Editor's note: Lesley Blume is the author of "Let's Bring Back" (Chronicle Books), which details many whimsical, refined, and occasionally decadent old-fashioned holiday entertaining tips and culinary delights to be revived from bygone eras.
(CNN) -- When I was a little girl, my parents would take me every year to see "The Nutcracker." I remember practically drooling in awe as the massive Christmas tree grew out of the stage until it towered over the audience, and hiding under my seat whenever that hideous, sword-wielding, gazillion-headed rat wobbled out onto the stage.
Last year, I went to see it again, just for old times' sake. The takeaway: The grown-ups in "The Nutcracker's" day knew how to throw a hell of a party.
It was all so pretty and elegant. Gorgeously clad ladies and top-hatted gentlemen arrived and immediately descended upon the champagne; they danced and gave toasts, and sumptuous platters of fruit and glasses of mulled wine were toted about by equally well-clad servants. The kids made themselves scarce and played together with quaint wooden toys.
Ah, the good old days.
As far as I can tell, there's no reason why we can't have that sort of cultivated, old-timey holiday rituals and flourishes today as well.
What follows is a short list of such pleasures, just in time for Christmas and New Year's festivities. After all, if you can't be nostalgic during the holidays, when can you?
Let's bring back ...
1. Champagne glass towers
A round pyramid of stacked coupe champagne glasses, in which champagne is poured into the top glass and trickles down to the lower tiers. Popular in the 1920s, such towers are gleaming monuments to pretty decadence. Can you think of a more spectacular way to ring in the New Year?
2. Winter picnics
A sublime way to spend a snowy afternoon. Bundle up, fill your wicker picnic hamper with white wine (which you can chill just by sticking it in a snowbank), a thermos of soup, and sandwiches. Bring along a cheerful red wool plaid blanket to sit on -- and don't forget your dog, who will love rooting around in the snow while you nestle and dine.

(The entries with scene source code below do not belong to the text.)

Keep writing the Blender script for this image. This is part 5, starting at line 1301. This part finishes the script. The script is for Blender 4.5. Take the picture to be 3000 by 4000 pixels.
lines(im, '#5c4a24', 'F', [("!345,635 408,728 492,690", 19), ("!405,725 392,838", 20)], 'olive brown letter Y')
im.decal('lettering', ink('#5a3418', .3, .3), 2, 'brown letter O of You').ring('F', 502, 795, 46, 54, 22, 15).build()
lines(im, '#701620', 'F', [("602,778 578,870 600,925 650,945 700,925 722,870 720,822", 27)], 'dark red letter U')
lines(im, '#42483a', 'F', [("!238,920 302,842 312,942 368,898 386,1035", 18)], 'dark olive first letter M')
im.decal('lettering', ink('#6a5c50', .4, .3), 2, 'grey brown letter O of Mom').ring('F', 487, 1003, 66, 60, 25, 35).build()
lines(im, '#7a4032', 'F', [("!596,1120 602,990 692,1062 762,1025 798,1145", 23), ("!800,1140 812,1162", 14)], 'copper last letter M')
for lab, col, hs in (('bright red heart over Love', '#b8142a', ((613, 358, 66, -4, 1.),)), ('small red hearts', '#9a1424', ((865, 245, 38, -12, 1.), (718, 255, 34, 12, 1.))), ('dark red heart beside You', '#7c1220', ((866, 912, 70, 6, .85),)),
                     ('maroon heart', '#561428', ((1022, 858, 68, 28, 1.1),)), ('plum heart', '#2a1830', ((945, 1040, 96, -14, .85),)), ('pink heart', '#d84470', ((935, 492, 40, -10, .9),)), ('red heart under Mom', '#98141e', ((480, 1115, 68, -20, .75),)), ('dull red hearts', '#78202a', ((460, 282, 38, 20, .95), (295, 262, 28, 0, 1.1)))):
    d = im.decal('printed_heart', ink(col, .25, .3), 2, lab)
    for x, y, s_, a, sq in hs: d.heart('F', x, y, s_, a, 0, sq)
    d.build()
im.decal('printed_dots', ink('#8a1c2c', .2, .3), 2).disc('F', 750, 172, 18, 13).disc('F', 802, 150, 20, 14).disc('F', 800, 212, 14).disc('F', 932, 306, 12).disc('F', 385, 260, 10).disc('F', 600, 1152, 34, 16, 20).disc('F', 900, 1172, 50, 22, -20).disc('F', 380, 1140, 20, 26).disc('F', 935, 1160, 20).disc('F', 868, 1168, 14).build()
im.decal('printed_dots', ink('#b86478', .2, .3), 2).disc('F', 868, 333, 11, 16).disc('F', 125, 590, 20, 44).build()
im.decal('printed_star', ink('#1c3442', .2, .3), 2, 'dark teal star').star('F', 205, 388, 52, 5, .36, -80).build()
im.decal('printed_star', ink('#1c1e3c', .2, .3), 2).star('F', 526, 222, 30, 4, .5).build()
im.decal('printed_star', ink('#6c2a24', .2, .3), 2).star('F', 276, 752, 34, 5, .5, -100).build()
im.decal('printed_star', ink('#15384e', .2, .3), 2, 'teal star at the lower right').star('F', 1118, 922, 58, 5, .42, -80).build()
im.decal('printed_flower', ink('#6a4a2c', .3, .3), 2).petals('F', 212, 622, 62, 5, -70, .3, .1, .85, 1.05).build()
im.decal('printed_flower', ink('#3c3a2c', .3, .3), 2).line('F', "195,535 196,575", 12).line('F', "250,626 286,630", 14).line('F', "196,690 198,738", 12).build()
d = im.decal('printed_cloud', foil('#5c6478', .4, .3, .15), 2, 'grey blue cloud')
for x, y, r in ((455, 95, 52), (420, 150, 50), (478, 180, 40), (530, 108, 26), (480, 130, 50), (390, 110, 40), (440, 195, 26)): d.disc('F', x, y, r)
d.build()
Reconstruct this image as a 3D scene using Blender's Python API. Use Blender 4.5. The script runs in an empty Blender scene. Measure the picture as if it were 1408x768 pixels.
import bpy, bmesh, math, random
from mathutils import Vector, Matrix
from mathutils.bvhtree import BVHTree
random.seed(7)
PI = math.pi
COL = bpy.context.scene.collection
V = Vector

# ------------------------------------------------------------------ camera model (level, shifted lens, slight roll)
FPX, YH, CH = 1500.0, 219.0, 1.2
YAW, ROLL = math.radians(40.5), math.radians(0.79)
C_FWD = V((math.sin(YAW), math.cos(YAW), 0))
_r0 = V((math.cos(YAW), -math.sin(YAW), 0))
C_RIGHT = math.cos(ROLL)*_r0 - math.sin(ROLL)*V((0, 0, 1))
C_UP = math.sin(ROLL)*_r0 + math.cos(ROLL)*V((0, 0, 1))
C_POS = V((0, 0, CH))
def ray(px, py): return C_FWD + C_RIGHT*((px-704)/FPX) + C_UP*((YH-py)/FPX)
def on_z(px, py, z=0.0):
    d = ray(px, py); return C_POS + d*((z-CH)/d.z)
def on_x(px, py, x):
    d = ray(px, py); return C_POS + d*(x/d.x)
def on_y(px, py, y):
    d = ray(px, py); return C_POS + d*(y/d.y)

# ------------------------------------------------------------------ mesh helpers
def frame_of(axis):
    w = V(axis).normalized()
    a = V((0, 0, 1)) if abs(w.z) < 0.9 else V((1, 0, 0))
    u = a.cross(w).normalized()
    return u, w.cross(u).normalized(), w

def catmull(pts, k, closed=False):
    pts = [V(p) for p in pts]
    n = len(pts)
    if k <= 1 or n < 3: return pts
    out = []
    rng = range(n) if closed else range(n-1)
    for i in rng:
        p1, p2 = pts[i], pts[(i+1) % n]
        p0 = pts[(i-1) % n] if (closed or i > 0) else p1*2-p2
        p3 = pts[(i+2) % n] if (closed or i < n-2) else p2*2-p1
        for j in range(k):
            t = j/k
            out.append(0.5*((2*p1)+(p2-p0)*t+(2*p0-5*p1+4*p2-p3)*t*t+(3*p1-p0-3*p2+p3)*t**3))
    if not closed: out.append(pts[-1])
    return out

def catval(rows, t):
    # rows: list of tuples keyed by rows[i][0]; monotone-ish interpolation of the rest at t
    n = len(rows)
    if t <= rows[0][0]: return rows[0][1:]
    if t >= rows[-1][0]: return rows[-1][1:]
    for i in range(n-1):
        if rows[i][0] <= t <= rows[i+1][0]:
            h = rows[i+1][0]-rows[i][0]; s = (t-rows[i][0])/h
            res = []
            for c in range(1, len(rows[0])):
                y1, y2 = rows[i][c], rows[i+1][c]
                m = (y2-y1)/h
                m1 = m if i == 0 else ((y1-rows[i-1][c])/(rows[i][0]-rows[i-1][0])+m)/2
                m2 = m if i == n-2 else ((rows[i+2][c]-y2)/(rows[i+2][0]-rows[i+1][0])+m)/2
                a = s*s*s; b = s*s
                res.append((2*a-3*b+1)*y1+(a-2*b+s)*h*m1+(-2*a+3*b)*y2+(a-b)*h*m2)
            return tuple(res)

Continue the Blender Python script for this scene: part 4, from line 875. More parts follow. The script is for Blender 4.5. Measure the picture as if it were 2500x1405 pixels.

3. Brown-paper-and-twine-wrapped packages
Fraulein Maria loved them in "The Sound of Music," and so do I. They are a democratic approach to gift-wrapping -- and terribly mysterious as well. There could be anything inside, from a diamond necklace to a slab of fish.
4. Bonbons
The perfect stocking stuffer for the glamorously indolent women in your life. While many types of candy today are described as "bonbons," the cream-in-the-middle chocolate version of this confection used to be the symbol of lazy chicness: A lady of leisure would supposedly lie in bed all day and eat bonbons. In the popular imagination, these ladies were, of course, invariably clad in marabou-fringed dressing gowns.
5. Homely Christmas trees
Lopsided ones with fat colored lights and homemade ornaments and popcorn strings. Matchy-matchy Martha Stewart trees with white lights and red plaid ribbons look constipated.
6. Figgy pudding
If the lyrics of "We Wish You a Merry Christmas" are an accurate indicator, something about figgy pudding makes people quite bossy and demanding:
Oh, bring us some figgy pudding and a good cup of cheer --
We won't go until we get some, so bring some right here.
Well, if it's that good, maybe we should bring it back.
7. Punch bowls
Punch bowls are the Lolitas of serving ware: Filled with pink party punch, they look dainty and sweet and innocent but portend all sorts of naughty behavior. They used to be the life of the party and deserve that honor once again.
8. New Year's Day parties
A lovely, optimistic alternative to the typical New Year's Eve parties -- which are so often well-intentioned but disappointing. Set up a lovely buffet and open your doors at noon. Those who are nursing hangovers can stroll in later in the afternoon.
9. Skating parties
Grab ten of your closest friends, a handful of brightly colored stocking caps, and head to a pretty frozen lake or outdoor skating rink. These once-popular diversions were often followed by a post-skating party supper as well.
The 1966 edition of "The New York Times Menu Cook Book" recommends this endearing menu:
Hot Buttered Rum
Old-Fashioned Vegetable Soup
Crusty French Bread
Mixed Green Salad
Cranberry Cheese Cupcakes
10. Bing Crosby
His voice used to be synonymous with Christmas, thanks to his rendition of "White Christmas" in the 1942 film "Holiday Inn." The nostalgic, comforting tenor of the song strongly resonated with war-weary Americans and overseas soldiers; Crosby's "White Christmas" single eventually sold more than 50 million copies, making it one of the best-selling singles in the world, according to "The Guinness Book of World Records."